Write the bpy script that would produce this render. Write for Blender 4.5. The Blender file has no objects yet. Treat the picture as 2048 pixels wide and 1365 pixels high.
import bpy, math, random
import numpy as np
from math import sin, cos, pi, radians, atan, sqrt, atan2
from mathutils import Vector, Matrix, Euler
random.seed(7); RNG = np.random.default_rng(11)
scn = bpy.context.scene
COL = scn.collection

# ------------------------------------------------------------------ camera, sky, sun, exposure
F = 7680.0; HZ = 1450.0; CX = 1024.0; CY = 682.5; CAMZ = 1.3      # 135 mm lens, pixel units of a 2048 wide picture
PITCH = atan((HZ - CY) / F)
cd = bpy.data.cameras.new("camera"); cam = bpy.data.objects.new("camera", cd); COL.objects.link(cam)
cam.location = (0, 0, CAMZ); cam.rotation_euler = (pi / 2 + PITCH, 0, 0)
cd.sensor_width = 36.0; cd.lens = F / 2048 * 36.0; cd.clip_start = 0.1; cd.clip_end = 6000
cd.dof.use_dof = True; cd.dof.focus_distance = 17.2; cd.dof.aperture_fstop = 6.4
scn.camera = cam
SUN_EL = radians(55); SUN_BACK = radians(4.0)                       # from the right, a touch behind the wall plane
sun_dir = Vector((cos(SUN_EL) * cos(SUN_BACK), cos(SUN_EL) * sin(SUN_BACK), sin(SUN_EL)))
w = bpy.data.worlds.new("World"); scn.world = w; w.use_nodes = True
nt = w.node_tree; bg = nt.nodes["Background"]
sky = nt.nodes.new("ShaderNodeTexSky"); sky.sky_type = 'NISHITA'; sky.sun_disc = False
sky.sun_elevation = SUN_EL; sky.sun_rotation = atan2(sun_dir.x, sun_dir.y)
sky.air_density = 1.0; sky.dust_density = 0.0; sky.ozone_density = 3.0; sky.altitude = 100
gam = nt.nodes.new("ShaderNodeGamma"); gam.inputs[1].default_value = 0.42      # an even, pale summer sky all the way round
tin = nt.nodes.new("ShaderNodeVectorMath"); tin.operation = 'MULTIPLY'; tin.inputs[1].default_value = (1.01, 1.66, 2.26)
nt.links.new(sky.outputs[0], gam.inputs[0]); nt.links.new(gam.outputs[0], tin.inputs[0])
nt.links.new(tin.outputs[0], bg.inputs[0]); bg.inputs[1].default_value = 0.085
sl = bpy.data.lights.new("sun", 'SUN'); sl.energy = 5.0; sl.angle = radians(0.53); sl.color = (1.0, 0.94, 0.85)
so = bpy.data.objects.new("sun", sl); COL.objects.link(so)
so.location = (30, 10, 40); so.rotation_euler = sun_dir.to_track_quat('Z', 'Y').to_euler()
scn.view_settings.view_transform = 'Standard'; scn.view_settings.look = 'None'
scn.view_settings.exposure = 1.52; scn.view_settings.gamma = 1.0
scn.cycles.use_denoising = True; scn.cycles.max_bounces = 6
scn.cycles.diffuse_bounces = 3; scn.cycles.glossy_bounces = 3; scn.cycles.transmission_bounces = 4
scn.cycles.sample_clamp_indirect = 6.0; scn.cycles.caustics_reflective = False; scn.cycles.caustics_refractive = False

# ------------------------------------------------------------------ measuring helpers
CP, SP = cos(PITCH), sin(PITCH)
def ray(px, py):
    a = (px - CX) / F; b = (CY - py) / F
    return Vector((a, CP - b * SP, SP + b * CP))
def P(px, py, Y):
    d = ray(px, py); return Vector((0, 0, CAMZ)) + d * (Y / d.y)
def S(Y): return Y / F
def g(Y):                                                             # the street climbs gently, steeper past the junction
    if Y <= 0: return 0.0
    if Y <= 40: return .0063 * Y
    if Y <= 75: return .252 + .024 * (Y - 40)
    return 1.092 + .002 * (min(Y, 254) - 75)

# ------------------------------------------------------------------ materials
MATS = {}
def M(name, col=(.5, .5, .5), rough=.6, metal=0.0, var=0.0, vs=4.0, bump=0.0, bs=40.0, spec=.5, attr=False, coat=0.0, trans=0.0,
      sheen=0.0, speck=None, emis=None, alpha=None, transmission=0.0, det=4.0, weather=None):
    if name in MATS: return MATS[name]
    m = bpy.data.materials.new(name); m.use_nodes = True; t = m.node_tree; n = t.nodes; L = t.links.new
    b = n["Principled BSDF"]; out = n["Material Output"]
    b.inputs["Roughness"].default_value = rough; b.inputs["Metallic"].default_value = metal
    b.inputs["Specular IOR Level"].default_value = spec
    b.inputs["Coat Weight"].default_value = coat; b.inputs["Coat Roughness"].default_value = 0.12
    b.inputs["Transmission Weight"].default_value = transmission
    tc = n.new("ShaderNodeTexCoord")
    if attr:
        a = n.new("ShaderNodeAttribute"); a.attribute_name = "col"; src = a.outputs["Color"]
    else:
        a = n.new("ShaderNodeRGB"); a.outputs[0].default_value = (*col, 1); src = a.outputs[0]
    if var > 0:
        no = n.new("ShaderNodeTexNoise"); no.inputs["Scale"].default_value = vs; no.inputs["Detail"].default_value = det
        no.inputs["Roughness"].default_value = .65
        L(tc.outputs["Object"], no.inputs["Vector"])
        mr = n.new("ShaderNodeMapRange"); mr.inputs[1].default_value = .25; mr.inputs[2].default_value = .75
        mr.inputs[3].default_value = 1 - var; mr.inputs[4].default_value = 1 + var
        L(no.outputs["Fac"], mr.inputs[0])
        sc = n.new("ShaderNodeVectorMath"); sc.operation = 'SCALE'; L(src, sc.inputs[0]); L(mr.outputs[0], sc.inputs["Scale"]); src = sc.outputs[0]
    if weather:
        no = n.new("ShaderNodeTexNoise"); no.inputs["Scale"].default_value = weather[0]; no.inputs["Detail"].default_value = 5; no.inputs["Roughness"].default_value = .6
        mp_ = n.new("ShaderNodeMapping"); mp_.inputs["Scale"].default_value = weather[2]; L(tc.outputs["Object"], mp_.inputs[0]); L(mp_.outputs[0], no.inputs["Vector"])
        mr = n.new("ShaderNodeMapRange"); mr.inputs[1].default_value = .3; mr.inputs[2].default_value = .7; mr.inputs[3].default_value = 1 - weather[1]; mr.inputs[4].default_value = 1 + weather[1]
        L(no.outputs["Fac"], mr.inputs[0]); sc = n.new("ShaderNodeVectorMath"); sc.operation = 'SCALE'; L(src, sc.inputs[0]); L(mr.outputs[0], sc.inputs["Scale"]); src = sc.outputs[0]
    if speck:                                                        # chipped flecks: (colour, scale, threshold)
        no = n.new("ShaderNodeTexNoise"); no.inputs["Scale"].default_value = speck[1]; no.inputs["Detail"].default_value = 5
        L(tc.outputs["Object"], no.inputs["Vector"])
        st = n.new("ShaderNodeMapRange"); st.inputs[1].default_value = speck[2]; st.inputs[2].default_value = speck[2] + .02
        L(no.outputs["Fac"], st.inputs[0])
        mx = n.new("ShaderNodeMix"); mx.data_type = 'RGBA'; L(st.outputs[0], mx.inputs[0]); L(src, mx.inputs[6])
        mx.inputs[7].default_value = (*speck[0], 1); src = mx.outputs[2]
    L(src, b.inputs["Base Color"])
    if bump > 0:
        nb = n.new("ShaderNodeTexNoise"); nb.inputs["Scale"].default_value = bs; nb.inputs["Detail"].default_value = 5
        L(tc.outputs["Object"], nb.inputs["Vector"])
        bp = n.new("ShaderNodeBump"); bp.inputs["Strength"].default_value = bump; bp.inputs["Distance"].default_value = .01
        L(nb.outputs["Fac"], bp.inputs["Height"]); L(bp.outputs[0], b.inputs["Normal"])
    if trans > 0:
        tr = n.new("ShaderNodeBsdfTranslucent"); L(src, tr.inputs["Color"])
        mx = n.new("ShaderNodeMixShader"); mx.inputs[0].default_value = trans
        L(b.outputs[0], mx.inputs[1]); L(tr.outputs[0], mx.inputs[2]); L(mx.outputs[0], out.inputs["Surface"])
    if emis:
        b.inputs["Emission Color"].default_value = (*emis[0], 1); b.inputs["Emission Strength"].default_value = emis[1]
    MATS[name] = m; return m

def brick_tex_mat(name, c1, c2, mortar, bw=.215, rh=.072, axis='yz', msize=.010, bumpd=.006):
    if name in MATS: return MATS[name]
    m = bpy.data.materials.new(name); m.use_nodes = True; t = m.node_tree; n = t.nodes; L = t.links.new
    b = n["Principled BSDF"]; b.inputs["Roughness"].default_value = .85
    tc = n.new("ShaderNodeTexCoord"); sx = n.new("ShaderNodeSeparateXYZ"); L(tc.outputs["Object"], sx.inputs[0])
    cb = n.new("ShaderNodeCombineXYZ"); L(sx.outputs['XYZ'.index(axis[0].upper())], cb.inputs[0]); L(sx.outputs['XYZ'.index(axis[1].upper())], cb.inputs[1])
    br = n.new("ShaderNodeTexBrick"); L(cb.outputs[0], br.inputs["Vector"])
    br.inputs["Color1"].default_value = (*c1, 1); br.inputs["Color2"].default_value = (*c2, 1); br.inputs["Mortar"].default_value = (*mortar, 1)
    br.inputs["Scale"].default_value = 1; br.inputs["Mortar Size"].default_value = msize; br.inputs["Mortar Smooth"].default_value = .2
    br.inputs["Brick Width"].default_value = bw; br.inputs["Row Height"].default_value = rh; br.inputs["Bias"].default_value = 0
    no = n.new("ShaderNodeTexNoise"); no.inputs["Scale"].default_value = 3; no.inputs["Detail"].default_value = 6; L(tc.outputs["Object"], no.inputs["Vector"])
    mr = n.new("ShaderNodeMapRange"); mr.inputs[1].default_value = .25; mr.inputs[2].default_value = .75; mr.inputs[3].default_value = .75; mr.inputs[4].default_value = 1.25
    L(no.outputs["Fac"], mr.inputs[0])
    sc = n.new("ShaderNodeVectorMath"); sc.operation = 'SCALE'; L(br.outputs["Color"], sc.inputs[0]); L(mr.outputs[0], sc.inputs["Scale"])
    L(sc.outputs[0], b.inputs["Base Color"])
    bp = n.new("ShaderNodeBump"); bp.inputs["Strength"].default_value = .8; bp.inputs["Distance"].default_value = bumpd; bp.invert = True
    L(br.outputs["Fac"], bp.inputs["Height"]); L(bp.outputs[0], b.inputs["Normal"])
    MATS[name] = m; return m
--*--
Please repeat word for word the lines above that run from the beginning through the line containing "COL = scn.collection", keeping both the first and that last line.

Write the bpy script that would produce this render. Write for Blender 4.5. The Blender file has no objects yet. Treat the picture as 2048 pixels wide and 1365 pixels high.
import bpy, math, random
import numpy as np
from math import sin, cos, pi, radians, atan, sqrt, atan2
from mathutils import Vector, Matrix, Euler
random.seed(7); RNG = np.random.default_rng(11)
scn = bpy.context.scene
COL = scn.collection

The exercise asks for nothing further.